By midseason, the narrative of the precocious, energetic up-and-comer that had persisted over Kingsbury’s first 18 months on the job curdled into something darker. After the Oklahoma State loss, a columnist in Oklahoma mocked Kingsbury as “college football’s Anna Kournikova.” After the K-State loss, a local writer at the Lubbock paper cackled that Kliff “didn’t look so pretty at his post-game press conference,” noting that his eyes “looked sullied and sunken” by the frustration of a fading season, and later adding, “it is hard to look like Ryan Gosling with the crow’s feet beginning to grow at the corners of his eyes.” After the TCU debacle, a Houston columnist admonished Kingsbury to “lose the sunglasses,” unless he was wearing them for anonymity. Amid the mounting losses, getting called out by national scribes for making too much money must have felt like kid gloves.

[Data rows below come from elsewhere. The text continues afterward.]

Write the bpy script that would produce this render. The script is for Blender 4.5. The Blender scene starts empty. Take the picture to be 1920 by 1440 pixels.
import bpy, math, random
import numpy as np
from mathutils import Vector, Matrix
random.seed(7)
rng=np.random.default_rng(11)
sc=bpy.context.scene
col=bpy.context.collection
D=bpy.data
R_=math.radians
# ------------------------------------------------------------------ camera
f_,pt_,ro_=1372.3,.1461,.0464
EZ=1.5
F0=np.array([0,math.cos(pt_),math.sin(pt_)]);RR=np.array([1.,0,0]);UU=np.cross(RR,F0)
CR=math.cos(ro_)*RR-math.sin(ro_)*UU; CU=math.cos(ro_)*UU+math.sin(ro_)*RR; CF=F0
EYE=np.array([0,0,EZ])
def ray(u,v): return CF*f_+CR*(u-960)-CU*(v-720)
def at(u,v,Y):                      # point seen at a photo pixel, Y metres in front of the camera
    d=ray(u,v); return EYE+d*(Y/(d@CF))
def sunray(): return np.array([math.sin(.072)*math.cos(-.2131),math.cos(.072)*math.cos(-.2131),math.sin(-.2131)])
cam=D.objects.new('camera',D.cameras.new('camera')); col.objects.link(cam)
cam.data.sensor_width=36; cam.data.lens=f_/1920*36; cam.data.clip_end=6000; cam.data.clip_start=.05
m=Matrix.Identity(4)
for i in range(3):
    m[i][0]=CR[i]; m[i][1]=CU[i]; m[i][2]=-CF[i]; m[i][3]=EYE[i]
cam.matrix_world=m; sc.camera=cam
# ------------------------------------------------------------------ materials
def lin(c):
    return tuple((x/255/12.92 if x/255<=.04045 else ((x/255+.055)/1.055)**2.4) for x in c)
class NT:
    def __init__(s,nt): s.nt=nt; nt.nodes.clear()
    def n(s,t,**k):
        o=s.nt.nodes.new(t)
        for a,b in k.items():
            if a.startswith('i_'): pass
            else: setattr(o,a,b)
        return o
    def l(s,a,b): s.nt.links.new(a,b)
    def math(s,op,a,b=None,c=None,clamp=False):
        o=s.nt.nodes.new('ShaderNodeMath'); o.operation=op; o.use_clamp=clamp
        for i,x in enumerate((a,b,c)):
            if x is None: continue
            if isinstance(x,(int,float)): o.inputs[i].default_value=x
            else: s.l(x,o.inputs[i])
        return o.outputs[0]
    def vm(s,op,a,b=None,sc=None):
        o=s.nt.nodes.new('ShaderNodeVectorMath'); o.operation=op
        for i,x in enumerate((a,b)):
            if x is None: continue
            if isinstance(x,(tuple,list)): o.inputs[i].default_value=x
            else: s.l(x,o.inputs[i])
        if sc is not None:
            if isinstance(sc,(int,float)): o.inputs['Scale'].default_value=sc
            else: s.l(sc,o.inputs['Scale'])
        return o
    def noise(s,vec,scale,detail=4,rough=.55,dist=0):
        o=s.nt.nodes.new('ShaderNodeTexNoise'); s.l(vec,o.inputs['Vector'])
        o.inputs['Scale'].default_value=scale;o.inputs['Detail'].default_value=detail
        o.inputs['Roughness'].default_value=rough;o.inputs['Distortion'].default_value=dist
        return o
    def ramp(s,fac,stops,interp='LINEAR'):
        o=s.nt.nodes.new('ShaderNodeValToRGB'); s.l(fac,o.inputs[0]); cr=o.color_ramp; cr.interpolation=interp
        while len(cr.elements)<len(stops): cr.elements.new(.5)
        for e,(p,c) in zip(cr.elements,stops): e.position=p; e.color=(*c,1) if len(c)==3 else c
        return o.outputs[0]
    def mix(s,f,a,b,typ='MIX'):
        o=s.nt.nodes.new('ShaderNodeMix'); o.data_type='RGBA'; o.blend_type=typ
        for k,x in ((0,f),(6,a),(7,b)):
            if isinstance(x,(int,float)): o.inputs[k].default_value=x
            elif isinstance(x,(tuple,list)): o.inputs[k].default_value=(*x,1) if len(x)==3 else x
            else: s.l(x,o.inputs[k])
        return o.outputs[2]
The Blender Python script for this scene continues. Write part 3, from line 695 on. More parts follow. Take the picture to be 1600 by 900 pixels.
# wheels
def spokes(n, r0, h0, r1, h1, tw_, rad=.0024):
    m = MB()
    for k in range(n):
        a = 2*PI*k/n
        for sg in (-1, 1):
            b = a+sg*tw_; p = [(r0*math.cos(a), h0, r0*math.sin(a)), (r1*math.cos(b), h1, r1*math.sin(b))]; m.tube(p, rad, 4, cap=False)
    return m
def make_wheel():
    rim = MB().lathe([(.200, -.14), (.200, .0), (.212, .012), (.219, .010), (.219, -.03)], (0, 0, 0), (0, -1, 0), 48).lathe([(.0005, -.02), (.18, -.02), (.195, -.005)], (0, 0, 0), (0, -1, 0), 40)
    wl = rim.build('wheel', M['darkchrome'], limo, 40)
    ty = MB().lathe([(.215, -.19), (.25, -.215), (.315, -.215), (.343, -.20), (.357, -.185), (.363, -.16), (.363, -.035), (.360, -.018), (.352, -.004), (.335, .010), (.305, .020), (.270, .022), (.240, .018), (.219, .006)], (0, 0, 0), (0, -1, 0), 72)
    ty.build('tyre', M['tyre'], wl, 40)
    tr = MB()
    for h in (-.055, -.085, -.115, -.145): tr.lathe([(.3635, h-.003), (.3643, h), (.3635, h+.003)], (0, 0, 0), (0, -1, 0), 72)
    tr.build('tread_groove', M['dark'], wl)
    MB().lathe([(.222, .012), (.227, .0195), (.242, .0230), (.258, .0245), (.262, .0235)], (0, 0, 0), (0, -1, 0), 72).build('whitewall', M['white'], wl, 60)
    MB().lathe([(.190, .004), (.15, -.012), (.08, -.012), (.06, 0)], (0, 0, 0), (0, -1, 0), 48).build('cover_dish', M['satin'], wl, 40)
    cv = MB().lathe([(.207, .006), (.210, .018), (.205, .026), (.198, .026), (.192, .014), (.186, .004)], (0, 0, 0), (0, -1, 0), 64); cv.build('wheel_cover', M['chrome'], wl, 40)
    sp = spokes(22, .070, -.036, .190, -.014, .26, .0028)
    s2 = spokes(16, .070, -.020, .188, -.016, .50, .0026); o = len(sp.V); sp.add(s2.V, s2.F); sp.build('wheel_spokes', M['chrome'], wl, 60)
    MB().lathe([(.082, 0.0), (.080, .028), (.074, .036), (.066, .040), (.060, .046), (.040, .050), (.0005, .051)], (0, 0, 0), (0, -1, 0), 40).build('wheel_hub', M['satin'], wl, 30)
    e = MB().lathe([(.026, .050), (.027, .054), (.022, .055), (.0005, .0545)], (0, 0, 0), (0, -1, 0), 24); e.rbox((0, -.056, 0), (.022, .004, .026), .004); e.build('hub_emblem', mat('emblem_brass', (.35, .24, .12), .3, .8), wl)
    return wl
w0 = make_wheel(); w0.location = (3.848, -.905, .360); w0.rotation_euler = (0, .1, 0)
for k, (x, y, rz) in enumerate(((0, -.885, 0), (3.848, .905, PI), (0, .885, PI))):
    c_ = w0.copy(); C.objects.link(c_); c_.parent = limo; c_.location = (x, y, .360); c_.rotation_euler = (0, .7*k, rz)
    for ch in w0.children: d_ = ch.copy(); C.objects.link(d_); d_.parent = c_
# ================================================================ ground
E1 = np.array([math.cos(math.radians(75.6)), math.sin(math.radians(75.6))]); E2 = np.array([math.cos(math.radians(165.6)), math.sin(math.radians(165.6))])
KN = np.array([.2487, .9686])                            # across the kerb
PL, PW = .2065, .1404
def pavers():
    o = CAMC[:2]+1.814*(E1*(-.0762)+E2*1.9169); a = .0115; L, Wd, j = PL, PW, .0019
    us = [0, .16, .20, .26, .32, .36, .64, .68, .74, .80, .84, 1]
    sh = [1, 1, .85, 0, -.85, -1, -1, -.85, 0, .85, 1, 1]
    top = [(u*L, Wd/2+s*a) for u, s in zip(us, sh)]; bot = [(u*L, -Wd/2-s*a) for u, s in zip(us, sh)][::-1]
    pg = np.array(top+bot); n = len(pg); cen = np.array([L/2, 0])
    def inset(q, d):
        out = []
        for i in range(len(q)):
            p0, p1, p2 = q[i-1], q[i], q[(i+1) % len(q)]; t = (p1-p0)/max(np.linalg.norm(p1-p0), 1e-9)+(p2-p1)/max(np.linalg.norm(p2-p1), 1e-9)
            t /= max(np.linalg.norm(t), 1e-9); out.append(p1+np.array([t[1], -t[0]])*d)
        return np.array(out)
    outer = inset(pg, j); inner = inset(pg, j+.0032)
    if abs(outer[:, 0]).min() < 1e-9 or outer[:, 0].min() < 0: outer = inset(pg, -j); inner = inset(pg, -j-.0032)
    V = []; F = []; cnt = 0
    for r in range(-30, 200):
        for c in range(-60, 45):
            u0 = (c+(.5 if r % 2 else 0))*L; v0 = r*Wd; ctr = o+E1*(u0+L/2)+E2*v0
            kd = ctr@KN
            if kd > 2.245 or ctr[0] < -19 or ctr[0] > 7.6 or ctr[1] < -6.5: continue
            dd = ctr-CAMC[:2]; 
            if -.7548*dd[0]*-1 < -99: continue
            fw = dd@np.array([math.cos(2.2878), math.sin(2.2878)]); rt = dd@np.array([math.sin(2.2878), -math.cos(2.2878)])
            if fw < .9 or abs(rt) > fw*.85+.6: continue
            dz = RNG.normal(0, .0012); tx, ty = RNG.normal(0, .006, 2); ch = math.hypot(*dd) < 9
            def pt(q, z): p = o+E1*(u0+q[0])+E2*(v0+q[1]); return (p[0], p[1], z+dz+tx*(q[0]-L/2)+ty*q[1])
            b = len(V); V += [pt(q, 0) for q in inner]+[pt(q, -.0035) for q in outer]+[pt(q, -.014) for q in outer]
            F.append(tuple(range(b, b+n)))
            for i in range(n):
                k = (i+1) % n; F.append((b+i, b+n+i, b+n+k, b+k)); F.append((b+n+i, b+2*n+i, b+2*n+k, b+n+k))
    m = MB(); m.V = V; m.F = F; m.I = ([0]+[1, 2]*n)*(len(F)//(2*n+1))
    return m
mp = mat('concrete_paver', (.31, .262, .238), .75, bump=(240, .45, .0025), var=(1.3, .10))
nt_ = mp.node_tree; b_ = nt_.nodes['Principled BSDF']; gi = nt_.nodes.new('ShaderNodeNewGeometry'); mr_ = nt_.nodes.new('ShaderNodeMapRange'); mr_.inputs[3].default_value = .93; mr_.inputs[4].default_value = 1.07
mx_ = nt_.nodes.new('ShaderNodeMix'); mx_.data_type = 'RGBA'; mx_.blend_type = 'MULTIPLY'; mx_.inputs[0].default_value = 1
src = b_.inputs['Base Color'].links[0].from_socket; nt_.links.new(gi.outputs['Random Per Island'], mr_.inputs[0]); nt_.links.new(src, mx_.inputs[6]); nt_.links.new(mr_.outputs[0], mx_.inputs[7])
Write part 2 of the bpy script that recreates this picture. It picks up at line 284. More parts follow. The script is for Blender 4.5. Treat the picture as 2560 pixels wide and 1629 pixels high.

But at no point did the Raiders rebound with a performance that might have served as a rebuttal, leaving Kingsbury only one viable response: putting his nose to the grindstone. In January, he hired a new defensive coordinator, David Gibbs, from the University of Houston to import the aggressive, ball-hawking philosophy that resulted in an FBS-best 73 takeaways the past two years. In the meantime, he’s remained fully clothed in public and out of the headlines altogether except for engaging in routine patter with beat reporters and at conference media days. When he’s had something to say, it’s been about the timeline for naming a starting quarterback, or the potential impact of Ohio State transfer Mike Mitchell on the beleaguered linebacking corps, or his expectations for the incoming recruiting class, all while knowing full well that the only way to counter the most deep-seated doubts about his administration — that he’s in over his head; that he doesn’t project authority; that his pretty-boy rep is somehow embodied by an inherently soft team — is to engineer a turnaround in the Big 12 standings. If that happens, Kingsbury will revive his status as the precocious coach on the upswing, fully deserving of his $3.1 million annual salary. If not, his seat will become a little hotter and the skeptics even more entrenched.

“It’s one of those offseasons that we definitely took a closer look at what we’re doing as a program and we’ve addressed it,” Kingsbury told the Dallas Morning News. “We’re just grinding. None of us were happy with the way things worked out. It’s kind of a decision with the way things went last year. We want a workmanlike attitude.”

No one ever used words like grinding or workmanlike, or their close cousin blue-collar, to describe Texas Tech in the Leach years, which stand as arguably the most successful decade in school history. More than any other factor, it was Kingsbury’s association with that era, as the first of many record-breaking passers on Leach’s watch, that made him such a popular candidate to restore the wide-open, pass-happy, defense-optional mentality in the first place. Between Leach and Kevin Sumlin, on whose staff Kingsbury served at Houston and Texas A&M, Kingsbury has spent virtually his entire career running some iteration of the Air Raid that he helped to bring into fashion as a player. Neither the playbook nor the basic philosophy behind it is going to change anytime soon. But until the record improves and the Red Raiders regain some measure of relevance in the Big 12, if blue-collar rhetoric is what the skeptics need to hear to be assured their head man is maturing into the kind of sober, straitlaced chief who fits the standard head-coaching mold, then that’s what they’re going to get.